The second part of this legislation deals with the National Guarantee Fund. I do not want to say too much about that because it is a fairly simple concept and, again, a sound development. But I think it is a good thing because currently there is a reluctance by many ordinary Australians to invest in publicly listed Australian companies, or in other financial securities, through the Australian stock exchange. In fact, a survey which has been done by the stock exchange group itself suggests that 90 per cent or more Australians do not own and will not own shares; in other words, they will not have any ownership in Australian public companies. There are many reasons why 90 per cent of Australians do not own shares. An obvious one is that in terms of their income, their disposable income and so on, they do not see shares as particularly viable and they simply do not have the savings to buy them.

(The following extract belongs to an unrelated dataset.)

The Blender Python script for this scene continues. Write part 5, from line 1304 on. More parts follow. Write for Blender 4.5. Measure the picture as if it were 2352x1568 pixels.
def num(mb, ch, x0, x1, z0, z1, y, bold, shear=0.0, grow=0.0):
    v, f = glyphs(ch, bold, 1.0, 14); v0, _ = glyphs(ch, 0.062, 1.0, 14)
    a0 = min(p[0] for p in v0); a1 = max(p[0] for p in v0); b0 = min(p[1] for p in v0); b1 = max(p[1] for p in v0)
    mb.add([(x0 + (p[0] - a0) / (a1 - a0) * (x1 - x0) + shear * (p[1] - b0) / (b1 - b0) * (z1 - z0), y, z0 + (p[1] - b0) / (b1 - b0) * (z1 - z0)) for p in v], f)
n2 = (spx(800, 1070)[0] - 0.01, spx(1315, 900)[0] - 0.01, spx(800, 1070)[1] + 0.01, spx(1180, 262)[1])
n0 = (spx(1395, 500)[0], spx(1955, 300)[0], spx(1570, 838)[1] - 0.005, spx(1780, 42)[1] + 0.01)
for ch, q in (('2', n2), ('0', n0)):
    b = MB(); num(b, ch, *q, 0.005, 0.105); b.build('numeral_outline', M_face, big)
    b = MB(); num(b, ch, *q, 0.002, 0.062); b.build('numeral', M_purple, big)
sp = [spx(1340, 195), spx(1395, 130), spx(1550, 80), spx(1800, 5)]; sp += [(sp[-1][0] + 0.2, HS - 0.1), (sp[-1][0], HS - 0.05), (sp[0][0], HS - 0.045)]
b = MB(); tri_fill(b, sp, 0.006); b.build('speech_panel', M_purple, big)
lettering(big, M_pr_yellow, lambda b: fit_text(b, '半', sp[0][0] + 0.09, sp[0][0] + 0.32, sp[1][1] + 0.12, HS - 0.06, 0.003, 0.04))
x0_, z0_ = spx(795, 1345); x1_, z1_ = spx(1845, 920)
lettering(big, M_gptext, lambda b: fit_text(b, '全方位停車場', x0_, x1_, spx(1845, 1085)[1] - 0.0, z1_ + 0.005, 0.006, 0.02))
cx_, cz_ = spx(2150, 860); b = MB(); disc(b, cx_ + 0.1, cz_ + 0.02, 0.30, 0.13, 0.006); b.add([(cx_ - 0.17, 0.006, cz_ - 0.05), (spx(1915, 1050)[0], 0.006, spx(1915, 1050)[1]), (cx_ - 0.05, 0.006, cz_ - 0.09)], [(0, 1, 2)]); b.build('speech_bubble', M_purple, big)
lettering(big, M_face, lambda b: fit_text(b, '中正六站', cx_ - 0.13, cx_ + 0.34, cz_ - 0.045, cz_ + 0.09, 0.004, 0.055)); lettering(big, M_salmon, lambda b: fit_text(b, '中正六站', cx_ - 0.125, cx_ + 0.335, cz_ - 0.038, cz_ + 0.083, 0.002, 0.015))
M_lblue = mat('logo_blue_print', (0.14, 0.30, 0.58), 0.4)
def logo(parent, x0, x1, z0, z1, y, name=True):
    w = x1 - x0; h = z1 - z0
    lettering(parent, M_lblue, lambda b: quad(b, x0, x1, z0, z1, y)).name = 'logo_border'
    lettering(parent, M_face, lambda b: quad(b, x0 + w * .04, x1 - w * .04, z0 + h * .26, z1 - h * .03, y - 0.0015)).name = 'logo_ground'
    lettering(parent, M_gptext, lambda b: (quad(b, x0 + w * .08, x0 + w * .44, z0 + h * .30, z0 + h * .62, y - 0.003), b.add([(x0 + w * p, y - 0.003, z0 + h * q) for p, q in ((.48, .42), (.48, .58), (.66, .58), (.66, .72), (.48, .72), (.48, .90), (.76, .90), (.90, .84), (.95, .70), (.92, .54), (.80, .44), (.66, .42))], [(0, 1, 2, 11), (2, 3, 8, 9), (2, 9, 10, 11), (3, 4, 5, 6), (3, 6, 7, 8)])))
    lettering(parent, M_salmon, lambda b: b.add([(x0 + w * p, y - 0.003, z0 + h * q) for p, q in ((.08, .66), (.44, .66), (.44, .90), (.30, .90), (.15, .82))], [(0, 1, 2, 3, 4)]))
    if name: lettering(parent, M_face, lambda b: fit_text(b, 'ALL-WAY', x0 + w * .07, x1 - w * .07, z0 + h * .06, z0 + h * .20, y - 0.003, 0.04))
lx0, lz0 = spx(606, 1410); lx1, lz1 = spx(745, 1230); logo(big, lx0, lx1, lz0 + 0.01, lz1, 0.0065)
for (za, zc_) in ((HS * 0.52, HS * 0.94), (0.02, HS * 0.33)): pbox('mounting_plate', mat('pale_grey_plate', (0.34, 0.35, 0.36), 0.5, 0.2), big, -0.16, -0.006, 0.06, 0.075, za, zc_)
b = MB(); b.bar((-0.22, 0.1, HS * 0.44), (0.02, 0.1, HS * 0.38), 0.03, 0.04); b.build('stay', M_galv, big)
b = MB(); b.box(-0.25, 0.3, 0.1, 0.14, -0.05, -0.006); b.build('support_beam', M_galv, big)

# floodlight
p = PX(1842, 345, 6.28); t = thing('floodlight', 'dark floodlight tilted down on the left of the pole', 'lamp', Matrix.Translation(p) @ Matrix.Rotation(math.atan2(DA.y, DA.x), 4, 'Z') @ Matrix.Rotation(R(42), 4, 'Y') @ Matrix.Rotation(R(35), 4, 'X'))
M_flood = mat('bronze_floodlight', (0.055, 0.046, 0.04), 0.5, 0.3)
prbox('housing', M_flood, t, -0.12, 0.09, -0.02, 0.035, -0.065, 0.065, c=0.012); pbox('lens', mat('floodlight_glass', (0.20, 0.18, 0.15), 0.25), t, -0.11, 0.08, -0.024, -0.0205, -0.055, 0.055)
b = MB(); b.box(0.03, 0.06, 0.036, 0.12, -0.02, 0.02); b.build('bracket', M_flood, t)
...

But there are other reasons as well. In the surveys that were conducted by the Australian stock exchanges, one of the main reasons that were given by people who do not buy shares in Australian public companies was that they preferred what they believed to be safer and lower risk investments. So the National Guarantee Fund, the contract guarantee and the insolvency protection which will be afforded by this fund may serve, in my view, to alleviate many of those concerns. If they do alleviate many of those concerns, one of the barriers to more Australians owning shares, for instance, will be removed and I think that is a good thing. In summary, this legislation is relatively straightforward; it is supported by the industry; it has bipartisan support in this House and I have pleasure in supporting it.